Quand viennent les années 80, Rob rencontre des difficultés. Si le produit et le service sont toujours irréprochables, il faut sans doute s'appuyer sur un actionnariat plus puissant: ce sera le GIB Group, en 1989. Le nouveau propriétaire procède à une douloureuse restructuration: le Rob d'Ixelles ferme ses portes: c'est que son environnement a bien changé. Autrefois lié au bastion chic que représentait la Toison d'or, son quartier forme désormais le coeur du cosmopolite Matonge, petite enclave tropicale au coeur de la capitale belge. Fort Jaco est alors aussi sacrifié.

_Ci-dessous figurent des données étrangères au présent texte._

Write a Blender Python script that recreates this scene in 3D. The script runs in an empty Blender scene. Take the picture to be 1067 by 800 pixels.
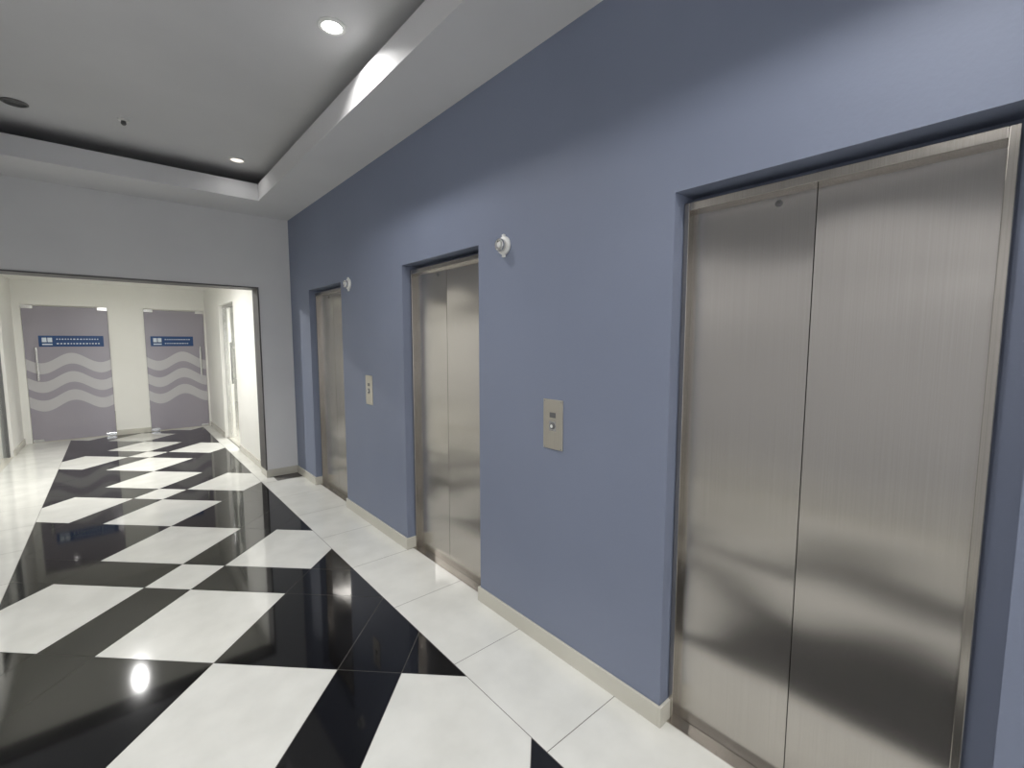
import bpy, math, random
from mathutils import Vector
H=1.5
sc=bpy.context.scene
sc.view_settings.view_transform='Standard'
def srgb(r,g,b):
    def c(v):
        v/=255.0
        return v/12.92 if v<=0.04045 else ((v+0.055)/1.055)**2.4
    return (c(r),c(g),c(b),1)
# ---------------- materials
class NT:
    def __init__(s,name):
        s.m=bpy.data.materials.new(name); s.m.use_nodes=True
        s.t=s.m.node_tree; s.p=s.t.nodes['Principled BSDF']; s.out=s.t.nodes['Material Output']
        s._oc=None
    def n(s,k,**kw):
        x=s.t.nodes.new(k)
        for a,b in kw.items(): setattr(x,a,b)
        return x
    def l(s,a,b): s.t.links.new(a,b)
    def oc(s):
        if not s._oc: s._oc=s.n('ShaderNodeTexCoord')
        return s._oc.outputs['Object']
    def math(s,op,a,b=None,c=None):
        x=s.n('ShaderNodeMath',operation=op)
        for i,v in enumerate((a,b,c)):
            if v is None: continue
            if isinstance(v,(int,float)): x.inputs[i].default_value=v
            else: s.l(v,x.inputs[i])
        return x.outputs[0]
    def noise(s,scale,detail=3,vec=(1,1,1)):
        mp=s.n('ShaderNodeMapping'); mp.inputs['Scale'].default_value=vec
        s.l(s.oc(),mp.inputs[0])
        x=s.n('ShaderNodeTexNoise'); x.inputs['Scale'].default_value=scale; x.inputs['Detail'].default_value=detail
        s.l(mp.outputs[0],x.inputs['Vector']); return x.outputs[0]
    def ramp(s,f,c1,c2,p1=0.35,p2=0.65):
        x=s.n('ShaderNodeValToRGB'); s.l(f,x.inputs[0])
        x.color_ramp.elements[0].position=p1;x.color_ramp.elements[0].color=c1
        x.color_ramp.elements[1].position=p2;x.color_ramp.elements[1].color=c2
        return x.outputs[0]
    def mix(s,f,a,b):
        x=s.n('ShaderNodeMix',data_type='RGBA')
        s.l(f,x.inputs[0])
        for i,v in ((6,a),(7,b)):
            if isinstance(v,tuple): x.inputs[i].default_value=v
            else: s.l(v,x.inputs[i])
        return x.outputs[2]
    def bump(s,f,st,d=0.01):
        b=s.n('ShaderNodeBump'); b.inputs['Strength'].default_value=st; b.inputs['Distance'].default_value=d
        s.l(f,b.inputs['Height']); s.l(b.outputs[0],s.p.inputs['Normal']); return b
    def set(s,**kw):
        for k,v in kw.items():
            s.p.inputs[k.replace('_',' ')].default_value=v
def paint(name,c1,c2,rough=0.7,bump=0.15,bs=90):
    t=NT(name); t.l(t.ramp(t.noise(1.3,4),c1,c2),t.p.inputs['Base Color'])
    t.set(Roughness=rough); t.bump(t.noise(bs,4),bump,0.004); return t.m
M={}
M['blue']=paint('blue_wall_paint',srgb(121,129,149),srgb(125,133,153),0.55,0.10,90)
M['white']=paint('white_wall_paint',srgb(216,216,217),srgb(222,222,222),0.6,0.08)
M['cream']=paint('cream_wall_paint',srgb(240,239,233),srgb(244,243,238),0.5,0.05)
M['ceil']=paint('ceiling_paint',srgb(202,202,203),srgb(207,207,208),0.7,0.05)
M['soffit']=paint('soffit_paint',srgb(210,210,211),srgb(216,216,217),0.7,0.05)
M['dark']=paint('dark_lining',srgb(84,82,82),srgb(92,90,90),0.5,0.02)
M['base']=paint('baseboard_tile',srgb(192,189,178),srgb(208,205,194),0.25,0.02)
t=NT('white_polished_tile')
t.l(t.ramp(t.noise(5,6),srgb(216,216,210),srgb(226,226,220)),t.p.inputs['Base Color']); t.set(Roughness=0.08); t.p.inputs['IOR'].default_value=1.6
M['wt']=t.m
t=NT('black_polished_tile')
t.l(t.ramp(t.noise(160,2),srgb(11,11,13),srgb(32,32,34),0.55,0.75),t.p.inputs['Base Color']); t.set(Roughness=0.055); t.p.inputs['IOR'].default_value=1.7
M['bt']=t.m
t=NT('grout'); t.l(t.ramp(t.noise(30),srgb(92,90,86),srgb(108,105,100)),t.p.inputs['Base Color']); t.set(Roughness=0.8); M['grout']=t.m
def steel(name,c1,c2,rough,an,wave):
    t=NT(name)
    g=t.noise(6,5,(1,70,0.25))
    t.l(t.ramp(g,c1,c2),t.p.inputs['Base Color'])
    t.set(Metallic=1.0,Roughness=rough)
    t.p.inputs['Anisotropic'].default_value=an
    t.p.inputs['Anisotropic Rotation'].default_value=0.0
    tg=t.n('ShaderNodeTangent',direction_type='RADIAL',axis='Z'); t.l(tg.outputs[0],t.p.inputs['Tangent'])
    if wave:
        big=t.noise(1.5,0.3,(1,1,2.0))
        t.bump(big,0.5,0.03)
    return t.m
M['steel']=steel('brushed_stainless_steel',srgb(187,183,178),srgb(193,189,184),0.225,0.86,True)
M['frame']=steel('satin_steel_frame',srgb(174,169,162),srgb(184,179,172),0.22,0.4,False)
M['panel']=steel('panel_steel',srgb(196,191,180),srgb(205,200,189),0.4,0.2,False)
def plain(name,c,rough=0.4,metal=0.0):
    t=NT(name); c2=tuple(min(1,v*1.08) for v in c[:3])+(1,)
    t.l(t.ramp(t.noise(12),c,c2),t.p.inputs['Base Color']); t.set(Roughness=rough,Metallic=metal); return t.m
M['plastic']=plain('white_plastic',srgb(225,225,222),0.35)
M['grey']=plain('grey_plastic',srgb(95,95,95),0.4)
M['black']=plain('black_gap',srgb(12,12,12),0.6)
M['chrome']=plain('chrome',srgb(205,205,205),0.15,1.0)
M['signblue']=plain('sign_blue',srgb(22,66,120),0.4)
M['signwhite']=plain('sign_lettering',srgb(215,225,235),0.5)
def emis(name,c,s):
    t=NT(name); t.set(Roughness=0.4); t.p.inputs['Base Color'].default_value=c
    t.p.inputs['Emission Color'].default_value=c; t.p.inputs['Emission Strength'].default_value=s; return t.m
M['lamp']=emis('lamp_lens_lit',(1,0.99,0.97,1),7)
M['lampdim']=emis('lamp_lens_dim',(1,0.9,0.8,1),1.2)
M['lampoff']=emis('lamp_lens_off',(0.12,0.12,0.12,1),0.0)
t=NT('clear_glass'); t.set(Roughness=0.02); t.p.inputs['Base Color'].default_value=(0.85,0.9,0.88,1); t.set(Alpha=0.22); M['glass']=t.m
t=NT('frosted_film_with_waves')
sx=t.n('ShaderNodeSeparateXYZ'); t.l(t.oc(),sx.inputs[0]); X=sx.outputs[0]; Z=sx.outputs[2]
w=t.math('MULTIPLY',t.math('SINE',t.math('MULTIPLY',X,9.5)),0.075)
zz=t.math('ADD',Z,w)
fr=t.math('FRACT',t.math('DIVIDE',t.math('SUBTRACT',zz,0.54),0.28))
band=t.math('LESS_THAN',fr,0.58)
rng=t.math('MULTIPLY',t.math('GREATER_THAN',zz,0.54),t.math('LESS_THAN',zz,1.37))
mask=t.math('MULTIPLY',band,rng)
t.l(t.mix(mask,srgb(166,161,171),srgb(202,200,203)),t.p.inputs['Base Color'])
t.set(Roughness=0.12,Alpha=0.88); M['film']=t.m

# ---------------- mesh helpers
def mesh_obj(name,verts,faces,mats,mi=None,parent=None,loc=None):
    me=bpy.data.meshes.new(name); me.from_pydata([tuple(v) for v in verts],[],faces)
    for m in mats: me.materials.append(m)
    if mi:
        for p,i in zip(me.polygons,mi): p.material_index=i
    me.update()
    o=bpy.data.objects.new(name,me); sc.collection.objects.link(o)
    if loc: o.location=loc
    if parent: o.parent=parent
    return o
BF=[(0,3,2,1),(4,5,6,7),(0,1,5,4),(1,2,6,5),(2,3,7,6),(3,0,4,7)]
def boxes(name,bl,mats,parent=None,bevel=0,mi=None,loc=(0,0,0)):
    V=[];F=[];I=[]
    for k,(x0,x1,y0,y1,z0,z1) in enumerate(bl):
        b=len(V)
        V+=[(x-loc[0],y-loc[1],z-loc[2]) for x,y,z in [(x0,y0,z0),(x1,y0,z0),(x1,y1,z0),(x0,y1,z0),(x0,y0,z1),(x1,y0,z1),(x1,y1,z1),(x0,y1,z1)]]
        F+=[tuple(i+b for i in f) for f in BF]; I+=[mi[k] if mi else 0]*6
    o=mesh_obj(name,V,F,mats if isinstance(mats,list) else [mats],I,parent,loc)
    if bevel:
        m=o.modifiers.new('bevel','BEVEL'); m.width=bevel; m.segments=2; m.limit_method='ANGLE'
    return o
def S(*b): return tuple(v*H for v in b)
def empty(name,loc):
    e=bpy.data.objects.new(name,None); e.empty_display_size=0.1; e.location=loc; sc.collection.objects.link(e); return e
def adopt(e,*os):
    for o in os:
        o.parent=e; o.location=Vector(o.location)-Vector(e.location)
def lathe(name,prof,mat,axis='Z',seg=40,loc=(0,0,0),cap=True):
    V=[];F=[]
    for r,hh in prof:
        for i in range(seg):
            a=2*math.pi*i/seg; p=(r*math.cos(a),r*math.sin(a),hh)
            if axis=='X': p=(-hh,p[1],p[0])
            V.append(p)
    for k in range(len(prof)-1):
        for i in range(seg):
            j=(i+1)%seg
            F.append((k*seg+i,k*seg+j,(k+1)*seg+j,(k+1)*seg+i))
    if cap:
        F.append(tuple(range(seg))[::-1]); F.append(tuple((len(prof)-1)*seg+i for i in range(seg)))
    o=mesh_obj(name,V,F,[mat],None,None,loc)
    for p in o.data.polygons: p.use_smooth=len(p.vertices)==4
    return o

XR=1.02; XL=-0.72; YF=3.70; YE=6.47; YB=-3.0; ZC=1.89; WT=0.3
# ---------------- floor
a=0.283; X0=0.742; Y0=1.063; XF0=-0.389
def clip(poly,nx,ny,d):
    out=[]
    for i in range(len(poly)):
        p=poly[i];q=poly[(i+1)%len(poly)]
        dp=nx*p[0]+ny*p[1]-d; dq=nx*q[0]+ny*q[1]-d
        if dp<=0: out.append(p)
        if dp*dq<0:
            s=dp/(dp-dq); out.append((p[0]+s*(q[0]-p[0]),p[1]+s*(q[1]-p[1])))
    return out
V=[];F=[];I=[]
g=0.002
def addpoly(hp,mi):
    poly=[(-20,-20),(20,-20),(20,20),(-20,20)]
    for nx,ny,d in hp:
        n=math.hypot(nx,ny); poly=clip(poly,nx/n,ny/n,d/n-g/2)
        if len(poly)<3: return
    b=len(V); V.extend((x*H,y*H,0) for x,y in poly); F.append(tuple(range(b,b+len(poly)))); I.append(mi)
def bounds(off):
    L=[]
    for m in range(-8,9):
        for k,(s,e) in enumerate(((0,1),(1,1.5),(1.5,2.5))):
            L.append((off+2.5*m+s,off+2.5*m+e,m,k))
    return L
for (u0,u1,mu,ku) in bounds(0):
    for (v0,v1,mv,kv) in bounds(2):
        if u0-v1>0.1 or u1-v0<-4.2: continue
        wh = (mu==mv) and ((ku!=1 and kv!=1) or (ku==1 and kv==1))
        cs=X0+Y0; cd=Y0-X0
        hp=[(1,1,2*a*u1+cs),(-1,-1,-(2*a*u0+cs)),(-1,1,2*a*v1+cd),(1,-1,-(2*a*v0+cd)),
            (1,0,X0),(-1,0,-XF0),(0,1,YE),(0,-1,-YB)]
        addpoly(hp,1 if wh else 2)
k=-10
while 0.725+0.405*k<YE:
    y0=0.725+0.405*k; y1=y0+0.405; y0=max(y0,YB); y1=min(y1,YE); k+=1
    if y1<=y0: continue
    xr=1.12 if y1<=YF+0.2 else 0.84
    addpoly([(1,0,xr),(-1,0,-X0),(0,1,y1),(0,-1,-y0)],1)
    addpoly([(1,0,XF0),(-1,0,-XL),(0,1,y1),(0,-1,-y0)],1)
b=len(V); V+=[(-2*H,YB*H,-0.0012),(3*H,YB*H,-0.0012),(3*H,9*H,-0.0012),(-2*H,9*H,-0.0012)]; F.append((b,b+1,b+2,b+3)); I.append(0)
mesh_obj('floor',V,F,[M['grout'],M['wt'],M['bt']],I)
boxes('floor_back_rooms',[S(-1.6,3,YE,9,-0.03,0.0005),S(0.85,3,4.0,YE,-0.03,0.0005)],M['base'])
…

Le magasin du boulevard de la Woluwe, lui, tient bon: la clientèle exigeante est disposée à se déplacer, parfois de loin, pour accéder au temple bruxellois de la gastronomie et sa zone de chalandise est bien plus vaste qu'un supermarché traditionnel (on parle de 25 km). Si bien que quand Carrefour rachète GB en 2000, et hérite de Rob par la même occasion , le magasin a déjà retrouvé la rentabilité. Il fait depuis lors preuve d'une belle dynamique en se remettant régulièrement à jour. L'actuel directeur de Rob, François Pinchart, évoque d'ailleurs une nouvelle phase de modernisation à venir pour le magasin de Woluwe.